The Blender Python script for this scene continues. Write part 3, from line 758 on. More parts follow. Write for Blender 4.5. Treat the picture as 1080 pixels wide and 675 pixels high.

□ □ □ □

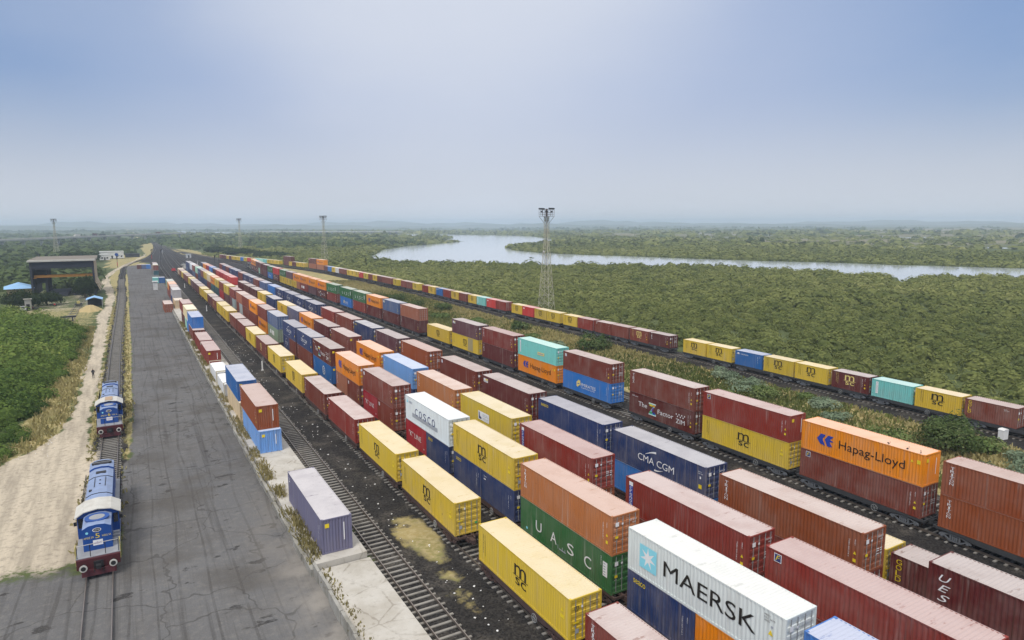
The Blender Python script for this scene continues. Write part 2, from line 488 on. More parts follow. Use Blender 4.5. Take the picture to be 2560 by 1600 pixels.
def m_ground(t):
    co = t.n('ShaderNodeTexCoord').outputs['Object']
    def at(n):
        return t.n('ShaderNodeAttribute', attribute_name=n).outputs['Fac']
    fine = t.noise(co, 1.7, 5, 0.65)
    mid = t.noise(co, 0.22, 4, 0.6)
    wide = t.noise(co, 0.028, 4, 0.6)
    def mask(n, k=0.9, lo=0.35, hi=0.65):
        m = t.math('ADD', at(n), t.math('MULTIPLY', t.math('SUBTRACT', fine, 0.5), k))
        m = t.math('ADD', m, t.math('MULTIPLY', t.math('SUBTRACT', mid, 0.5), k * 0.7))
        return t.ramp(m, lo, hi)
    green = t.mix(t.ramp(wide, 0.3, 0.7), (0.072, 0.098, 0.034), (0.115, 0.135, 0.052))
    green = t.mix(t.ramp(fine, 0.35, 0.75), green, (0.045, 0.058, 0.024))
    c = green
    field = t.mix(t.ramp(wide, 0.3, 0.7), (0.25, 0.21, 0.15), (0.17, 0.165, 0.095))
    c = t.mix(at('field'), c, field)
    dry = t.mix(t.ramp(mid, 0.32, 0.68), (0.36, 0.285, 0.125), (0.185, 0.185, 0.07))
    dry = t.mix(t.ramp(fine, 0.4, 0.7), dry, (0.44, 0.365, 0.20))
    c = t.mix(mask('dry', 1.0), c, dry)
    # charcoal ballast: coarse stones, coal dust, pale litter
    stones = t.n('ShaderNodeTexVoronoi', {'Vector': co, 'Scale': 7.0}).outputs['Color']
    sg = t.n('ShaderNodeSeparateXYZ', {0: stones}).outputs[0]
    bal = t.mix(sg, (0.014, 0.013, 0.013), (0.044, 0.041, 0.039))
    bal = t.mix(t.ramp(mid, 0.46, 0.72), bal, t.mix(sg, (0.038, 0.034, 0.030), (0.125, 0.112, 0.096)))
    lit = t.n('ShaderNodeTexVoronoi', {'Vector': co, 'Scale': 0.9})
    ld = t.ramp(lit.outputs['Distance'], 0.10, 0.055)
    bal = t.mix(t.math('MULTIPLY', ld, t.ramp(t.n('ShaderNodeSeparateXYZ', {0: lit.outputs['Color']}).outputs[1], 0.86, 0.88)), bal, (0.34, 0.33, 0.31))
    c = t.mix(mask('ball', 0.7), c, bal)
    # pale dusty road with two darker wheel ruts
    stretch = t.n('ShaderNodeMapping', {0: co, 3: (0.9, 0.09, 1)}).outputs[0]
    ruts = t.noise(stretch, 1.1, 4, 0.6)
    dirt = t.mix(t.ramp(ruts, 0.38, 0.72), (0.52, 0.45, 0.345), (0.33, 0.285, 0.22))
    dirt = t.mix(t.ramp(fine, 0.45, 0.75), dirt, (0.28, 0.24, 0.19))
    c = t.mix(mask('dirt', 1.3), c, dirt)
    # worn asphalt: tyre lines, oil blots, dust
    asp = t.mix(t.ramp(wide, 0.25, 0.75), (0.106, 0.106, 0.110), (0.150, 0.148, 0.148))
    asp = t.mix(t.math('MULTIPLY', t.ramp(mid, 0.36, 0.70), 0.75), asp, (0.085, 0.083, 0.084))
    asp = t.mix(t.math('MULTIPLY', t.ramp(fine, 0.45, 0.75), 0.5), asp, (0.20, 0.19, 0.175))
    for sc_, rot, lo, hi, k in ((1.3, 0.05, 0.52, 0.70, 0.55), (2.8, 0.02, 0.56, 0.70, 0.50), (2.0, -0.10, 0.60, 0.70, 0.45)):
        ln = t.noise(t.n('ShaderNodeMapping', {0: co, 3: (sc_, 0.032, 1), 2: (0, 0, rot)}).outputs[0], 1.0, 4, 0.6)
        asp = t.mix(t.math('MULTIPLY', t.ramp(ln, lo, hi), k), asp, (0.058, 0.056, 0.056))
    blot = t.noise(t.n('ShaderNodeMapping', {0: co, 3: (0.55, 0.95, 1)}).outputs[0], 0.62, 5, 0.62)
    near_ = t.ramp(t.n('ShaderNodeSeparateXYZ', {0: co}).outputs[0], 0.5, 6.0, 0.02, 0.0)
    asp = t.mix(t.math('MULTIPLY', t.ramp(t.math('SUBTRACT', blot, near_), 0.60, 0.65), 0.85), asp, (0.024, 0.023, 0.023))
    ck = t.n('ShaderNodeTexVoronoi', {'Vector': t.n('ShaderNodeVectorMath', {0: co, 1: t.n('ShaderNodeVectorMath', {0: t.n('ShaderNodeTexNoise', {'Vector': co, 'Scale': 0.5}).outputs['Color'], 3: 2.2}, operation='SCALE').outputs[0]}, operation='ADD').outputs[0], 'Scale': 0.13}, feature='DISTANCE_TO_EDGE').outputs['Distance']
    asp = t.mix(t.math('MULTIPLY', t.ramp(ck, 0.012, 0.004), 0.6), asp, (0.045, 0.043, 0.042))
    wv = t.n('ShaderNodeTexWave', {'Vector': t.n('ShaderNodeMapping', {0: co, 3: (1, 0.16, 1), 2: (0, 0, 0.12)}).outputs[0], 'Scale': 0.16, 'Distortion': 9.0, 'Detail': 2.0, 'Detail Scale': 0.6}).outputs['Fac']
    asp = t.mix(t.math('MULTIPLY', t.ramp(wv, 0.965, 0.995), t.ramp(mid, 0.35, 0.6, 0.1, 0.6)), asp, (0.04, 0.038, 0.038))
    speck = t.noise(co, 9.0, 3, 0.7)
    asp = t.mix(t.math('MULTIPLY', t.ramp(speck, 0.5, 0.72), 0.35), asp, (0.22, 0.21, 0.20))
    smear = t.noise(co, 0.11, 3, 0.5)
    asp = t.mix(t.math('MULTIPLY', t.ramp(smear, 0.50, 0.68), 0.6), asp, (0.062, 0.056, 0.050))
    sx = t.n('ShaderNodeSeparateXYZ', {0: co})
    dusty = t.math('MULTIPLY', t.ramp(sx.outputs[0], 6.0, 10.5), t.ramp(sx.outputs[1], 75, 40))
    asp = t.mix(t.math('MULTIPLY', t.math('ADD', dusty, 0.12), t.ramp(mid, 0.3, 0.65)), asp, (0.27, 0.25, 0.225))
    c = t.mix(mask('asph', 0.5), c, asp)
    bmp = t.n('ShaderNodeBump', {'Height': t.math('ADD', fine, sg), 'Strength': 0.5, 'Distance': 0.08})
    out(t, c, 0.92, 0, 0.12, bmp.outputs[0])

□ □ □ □

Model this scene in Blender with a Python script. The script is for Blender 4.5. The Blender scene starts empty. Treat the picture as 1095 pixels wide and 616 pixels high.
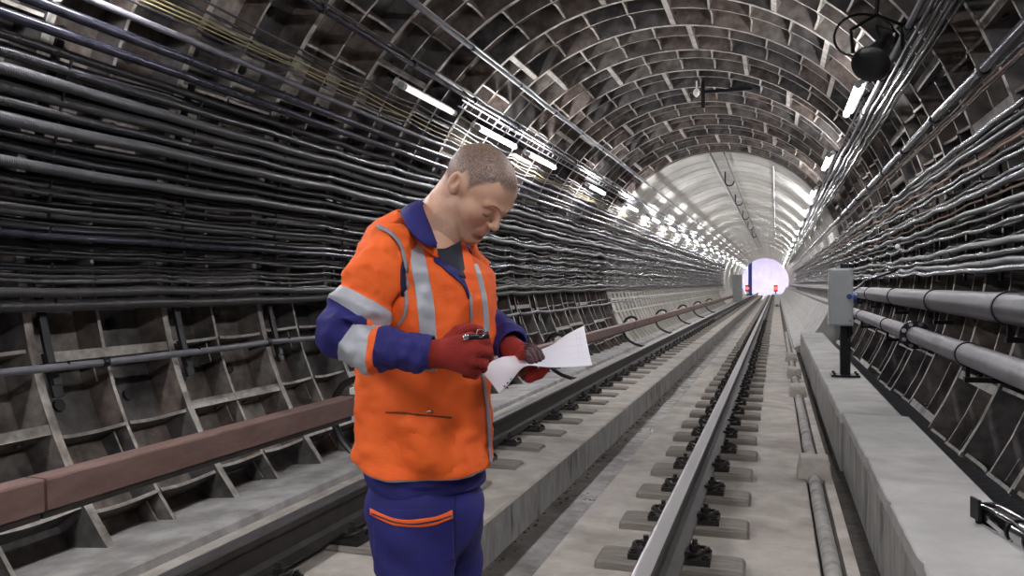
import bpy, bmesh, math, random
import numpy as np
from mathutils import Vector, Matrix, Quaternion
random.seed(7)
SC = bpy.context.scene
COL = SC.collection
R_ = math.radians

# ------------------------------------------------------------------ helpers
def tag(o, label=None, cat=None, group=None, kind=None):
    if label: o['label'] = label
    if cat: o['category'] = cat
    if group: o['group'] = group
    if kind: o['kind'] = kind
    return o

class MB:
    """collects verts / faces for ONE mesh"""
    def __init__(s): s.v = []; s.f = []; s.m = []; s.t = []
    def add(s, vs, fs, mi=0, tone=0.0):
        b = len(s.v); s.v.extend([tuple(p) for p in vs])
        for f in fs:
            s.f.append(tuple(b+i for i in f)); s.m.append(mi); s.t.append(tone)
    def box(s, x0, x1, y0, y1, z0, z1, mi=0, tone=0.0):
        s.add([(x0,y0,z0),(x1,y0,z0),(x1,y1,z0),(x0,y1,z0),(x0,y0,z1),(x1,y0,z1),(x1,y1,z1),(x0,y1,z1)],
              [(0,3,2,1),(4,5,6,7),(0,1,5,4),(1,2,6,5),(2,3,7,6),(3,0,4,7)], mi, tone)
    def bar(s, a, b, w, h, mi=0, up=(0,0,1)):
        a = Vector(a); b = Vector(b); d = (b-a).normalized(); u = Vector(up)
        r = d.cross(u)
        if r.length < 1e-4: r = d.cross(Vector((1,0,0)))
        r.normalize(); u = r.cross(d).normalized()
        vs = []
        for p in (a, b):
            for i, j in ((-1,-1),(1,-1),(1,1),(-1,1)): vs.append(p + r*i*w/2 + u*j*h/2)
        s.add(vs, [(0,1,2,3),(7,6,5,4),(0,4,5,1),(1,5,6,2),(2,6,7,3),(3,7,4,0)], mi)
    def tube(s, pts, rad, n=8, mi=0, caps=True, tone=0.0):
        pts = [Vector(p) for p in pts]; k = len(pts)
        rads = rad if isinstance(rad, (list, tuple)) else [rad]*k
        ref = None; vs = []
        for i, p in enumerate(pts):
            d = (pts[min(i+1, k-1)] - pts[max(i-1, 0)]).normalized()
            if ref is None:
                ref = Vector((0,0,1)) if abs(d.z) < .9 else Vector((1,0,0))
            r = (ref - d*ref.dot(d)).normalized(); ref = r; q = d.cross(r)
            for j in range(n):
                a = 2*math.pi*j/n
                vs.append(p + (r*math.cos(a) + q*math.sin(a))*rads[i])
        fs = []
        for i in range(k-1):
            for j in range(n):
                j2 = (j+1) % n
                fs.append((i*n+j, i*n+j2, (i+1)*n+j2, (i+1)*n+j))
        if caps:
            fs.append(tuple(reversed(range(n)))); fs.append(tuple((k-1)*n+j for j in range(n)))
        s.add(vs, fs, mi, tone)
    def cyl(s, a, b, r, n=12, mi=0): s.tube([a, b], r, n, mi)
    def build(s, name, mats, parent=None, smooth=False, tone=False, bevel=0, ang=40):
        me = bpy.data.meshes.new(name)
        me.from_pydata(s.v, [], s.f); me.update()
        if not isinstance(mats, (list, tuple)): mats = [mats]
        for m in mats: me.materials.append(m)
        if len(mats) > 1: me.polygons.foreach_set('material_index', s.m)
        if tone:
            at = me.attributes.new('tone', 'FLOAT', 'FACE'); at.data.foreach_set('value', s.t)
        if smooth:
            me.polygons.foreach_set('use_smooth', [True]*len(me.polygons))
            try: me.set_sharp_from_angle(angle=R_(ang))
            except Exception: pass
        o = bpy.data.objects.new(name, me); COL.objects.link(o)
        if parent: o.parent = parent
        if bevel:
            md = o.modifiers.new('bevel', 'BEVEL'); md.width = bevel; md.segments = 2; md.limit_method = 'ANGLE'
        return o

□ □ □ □

:: Stated task ::
Omit all pictures, then copy the lines between the ones holding "Model this scene" and "R_ = math.radians", inclusive.

:: Task solution ::
Model this scene in Blender with a Python script. The script is for Blender 4.5. The Blender scene starts empty. Treat the picture as 1095 pixels wide and 616 pixels high.
import bpy, bmesh, math, random
import numpy as np
from mathutils import Vector, Matrix, Quaternion
random.seed(7)
SC = bpy.context.scene
COL = SC.collection
R_ = math.radians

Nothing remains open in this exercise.